Use Portability and Spousal Strategies
In community property states, both halves of jointly owned assets can get a step-up in basis when one spouse dies. In separate property states, only the decedent’s portion gets the adjustment.
In high-asset families, using bypass trusts or marital trusts can also preserve basis step-up opportunities across both spouses’ deaths.
Update Asset Ownership and Titling
Make sure assets that you want to receive a step-up:
Are included in your estate
Are not prematurely gifted or transferred
Are titled correctly (especially business interests or real estate)
When Step-Up Doesn’t Help: High-Income Heirs or Future Rule Changes
The step-up in basis is a current benefit—but it’s always subject to political change. Future tax reform may:
Eliminate the step-up altogether
Cap the amount of gains that can be wiped out
Require heirs to recognize gains at death (carryover basis rules)
This makes it even more important to work with a tax and estate planning team that can help you pivot if the laws shift.
Coordinating Step-Up Planning with Your Overall Strategy
Step-up in basis shouldn’t be viewed in isolation.

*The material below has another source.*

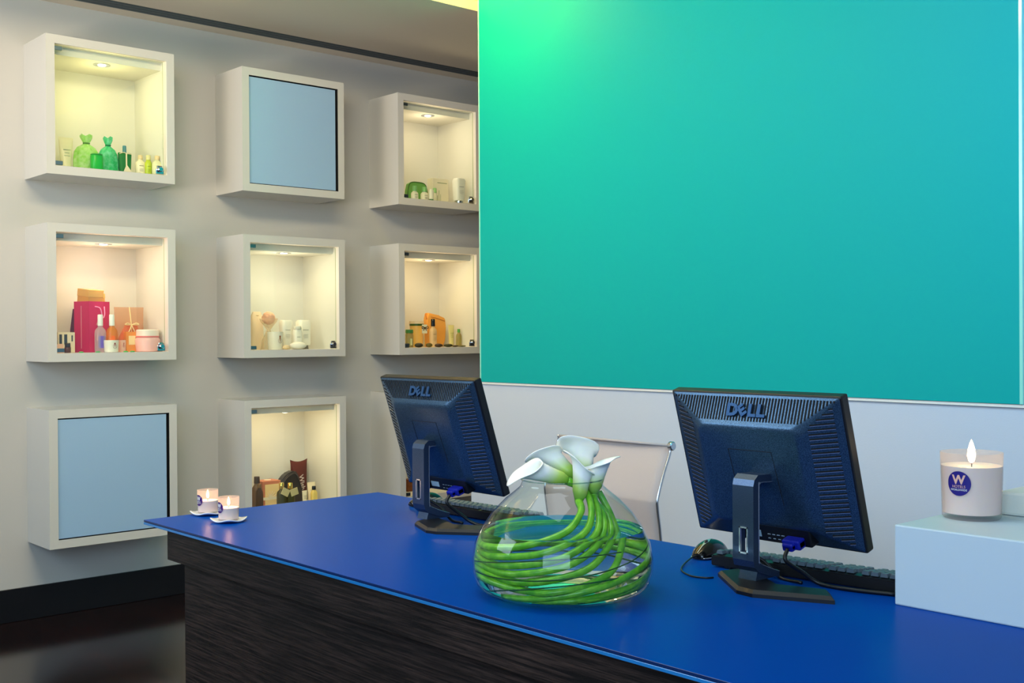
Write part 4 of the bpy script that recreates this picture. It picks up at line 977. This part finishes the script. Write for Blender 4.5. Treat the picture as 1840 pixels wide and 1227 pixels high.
loc, W_, H, w = place(A, 757, 768.5, 583, 0.13); zz = px(762, 599, 0.13).z-loc.z
g = root('gift_card', loc, 'white card with dark bow standing before tan bag', 'card')
bm = BM(); box(bm, 0, 0.0015, -w*0.5, w*0.5, zz, H); link('card', bm, cm((250, 248, 226), 0.5), g)
bm = BM(); tube(bm, [(0.0, 0, 0), (0.0, 0, zz+0.01)], 0.0016, 6); link('card_stick', bm, cm((230, 190, 120), 0.5), g)
bm = BM()
for sgn in (-1, 1): tube(bm, catmull([(0.004, 0, H*0.86), (0.006, sgn*0.02, H*0.92), (0.006, sgn*0.022, H*0.82), (0.004, 0, H*0.86), (0.005, sgn*0.012, H*0.74)], 5), 0.0022, 6)
link('bow', bm, cm((90, 70, 30), 0.5), g, smooth=True)
bottle(A, 771, 785, 573, 0.16, 'beige pump bottle with black pump in front of tan bag', (242, 200, 150), M_blackgloss, 0.26, 0.4, lines=(170, 120, 80), capw=0.5)
tube_item(A, 804, 817, 584, 0.12, 'pale yellow green tube standing right of tan bag', (226, 210, 140), (214, 196, 130), (130, 150, 70))
bottle(A, 819, 829.5, 591, 0.14, 'small clear bottle with green cap near right side', (224, 214, 160), (80, 150, 60), 0.20, 0.45, clear=True, lines=(120, 160, 60))
for i, (a0, a1, vt, nm) in enumerate(((745, 760, 616, 'first from left'), (765, 777, 616, 'second from left'), (781, 795.5, 617, 'third from left'), (797.5, 813.5, 617.5, 'fourth from left'), (812, 824, 620, 'fifth from left'), (823, 837, 620, 'nearest the door lock'))):
    pebble(A, a0, a1, vt, 0.255, 'flat dark leaf shaped pebble on shelf front, %s' % nm, ((60, 48, 24), (110, 90, 30), (80, 52, 30), (66, 62, 26), (70, 50, 34), (120, 110, 60))[i], group='dark pebbles along the shelf')
# --- lower box (3,2)
A = (3, 2)
bottle(A, 452, 471, 856, 0.12, 'tall brown bottle with dark cap at left of lower box', (120, 84, 40), (70, 44, 20), 0.20, 0.5)
bottle(A, 459, 473, 869, 0.20, 'amber glass bottle standing before the brown bottle', (150, 110, 40), (130, 90, 30), 0.14, 0.45, clear=True)
loc, W_, H, w = place(A, 470, 506, 864, 0.12); g = root('gift_box', loc, 'salmon gift box with window and white bow', 'gift box')
bm = BM(); box(bm, -0.09, 0, -0.055, 0.055, 0, H, bev=0.0015); link('carton_body', bm, cm((206, 120, 82), 0.45), g)
bm = BM(); box(bm, 0, 0.001, -0.040, 0.045, H*0.10, H*0.88); link('window', bm, cm((250, 214, 150), 0.3), g)
bm = BM(); box(bm, 0.001, 0.003, -0.056, 0.056, H*0.32, H*0.42)
for k in range(6): a = 0.5+k*0.42; tube(bm, [(0.004, -0.012, H*0.37), (0.016, -0.012+0.035*math.cos(a), H*0.37+0.042*math.sin(a))], [0.003, 0.0012], 5)
link('ribbon_bow', bm, cm((252, 238, 210), 0.4), g)
bm = BM(); lathe(bm, [(0.018, H), (0.02, H+0.002), (0.012, H+0.003)], 20, cx=-0.045); link('lid_seal', bm, cm((250, 226, 200), 0.4), g)
for (u0, u1, nm) in ((497.5, 514, 'left'), (513.5, 529, 'right')):
    gg = bottle(A, u0, u1, 867, 0.20, 'dark green perfume bottle with gold tag, %s one of the pair' % nm, (70, 64, 16), cm((250, 214, 110), 0.15, metal=0.9), 0.22, 0.4, 3.5, capw=0.5, group='gold topped perfume bottles')
    H = place(A, u0, u1, 867, 0.20)[2]; w = place(A, u0, u1, 867, 0.20)[3]
    bm = BM(); M_ = Matrix.Translation((0.022, 0.012, H*0.66)) @ Matrix.Rotation(-0.5 if nm == 'left' else 0.25, 4, 'X'); box(bm, 0, 0.003, -0.024, 0.022, -0.020, 0.018, bev=0.0008, M=M_)
    link('gold_tag', bm, cm((255, 232, 170), 0.25, metal=0.4), gg)
loc, W_, H, w = place(A, 497, 545, 845, 0.043); g = root('black_pouch', loc, 'black leather toiletry pouch leaning behind perfume bottles', 'pouch')
bm = BM(); prism(bm, [(-w*0.30, 0), (w*0.5, 0), (w*0.46, H*0.35), (w*0.24, H*0.93), (w*0.10, H), (-w*0.22, H*0.92), (-w*0.46, H*0.72), (-w*0.5, H*0.62)], 'x', -0.03, 0.03)
bmesh.ops.bevel(bm, geom=list(bm.edges), offset=0.009, segments=3, affect='EDGES'); link('pouch_body', bm, cm((44, 38, 40), 0.35), g, smooth=0.9)
bm = BM(); tube(bm, catmull([(0.031, -w*0.42, H*0.66), (0.034, -w*0.2, H*0.84), (0.034, w*0.12, H*0.9), (0.031, w*0.36, H*0.5)], 5), 0.002, 6); link('zip', bm, cm((80, 74, 76), 0.3, metal=0.5), g, smooth=True)
loc, W_, H, w = place(A, 522, 558, 825, 0.0); Hb = H; g = root('maroon_cushion', (loc.x-0.02, loc.y, loc.z), 'maroon velvet cushion with white lettering in lower box corner', 'cushion')
bm = BM(); n = 22; rows = []
for side in (-1, 1):
    rr = []
    for i in range(n+1):
        r_ = []
        for j in range(n+1):
            a, b = i/n*2-1, j/n*2-1
            y = a*w*0.5*(1-0.16*(1-b*b)*abs(a)); z = Hb*0.5+b*Hb*0.5*(1-0.12*(1-a*a)*abs(b))
            th = 0.026*((1-a*a)*(1-b*b))**0.45
            r_.append(bm.verts.new((side*th, y, z)))
        rr.append(r_)
    rows.append(rr)
for rr in rows:
    for i in range(n):
        for j in range(n): bm.faces.new((rr[i][j], rr[i+1][j], rr[i+1][j+1], rr[i][j+1]))
bmesh.ops.remove_doubles(bm, verts=bm.verts, dist=1e-5); link('cushion_body', bm, cm((92, 34, 28), 0.8), g, smooth=True)
b = text_bm('Wish', 0.040, 0.0003, 0.0006); xf(b, Matrix.Translation((0.0285, 0.004, Hb*0.45)) @ FRONTX() @ Matrix.Rotation(-PI/2*0.88, 4, 'Z')); link('lettering', b, cm((220, 200, 196), 0.5), g)
tube_item(A, 551, 567.5, 866, 0.09, 'white cosmetic tube, taller of two beside cushion', (246, 226, 190), (236, 216, 180), (180, 170, 140))
tube_item(A, 542, 552.5, 881, 0.14, 'small cream tube, shorter of two beside cushion', (238, 224, 196), (230, 216, 190), (170, 160, 130))
bottle(A, 558, 570, 873, 0.15, 'gold bottle with black cap at right of lower box', (232, 200, 110), M_blackgloss, 0.20, 0.55, 3)
# --- bottom right box (3,3), mostly hidden
A = (3, 3)
carton(A, 732, 746, 861, 0.12, 'rust brown carton at left of bottom right box', (120, 62, 20), 0.05)
carton(A, 748, 775, 850, 0.06, 'dark brown carton in hidden bottom right box', (70, 44, 26), 0.05)
bottle(A, 780, 796, 865, 0.12, 'dark amber bottle in bottom right box behind monitor', (90, 60, 26), (40, 30, 20), 0.2, 0.5)
carton(A, 800, 835, 862, 0.08, 'tan carton in bottom right box behind monitor', (130, 92, 50), 0.06)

It should be integrated into:
Your trust and will
Your life insurance and retirement planning
Your business exit plan
Your gifting and charitable giving
In some cases, it’s better to retain assets for step-up purposes, while gifting cash or lower-growth assets during life.
A personalized strategy matters.
Conclusion: Step-Up in Basis Is One of the Last Great Tax Breaks—Use It Wisely
Estate planning isn’t just about protecting your family—it’s about protecting them from unnecessary tax burdens.
The step-up in basis allows you to transfer wealth at full market value, eliminate capital gains, and create a smoother transition of assets. But the benefit only works if the structure is right.
Want to explore how to pair step-up planning with trusts, gifting strategies, and business succession? Read our blogs on Trusts, Charitable Giving, and Estate Tax Reduction next.
Your heirs deserve more than assets.
They deserve clarity, security, and a smarter tax future.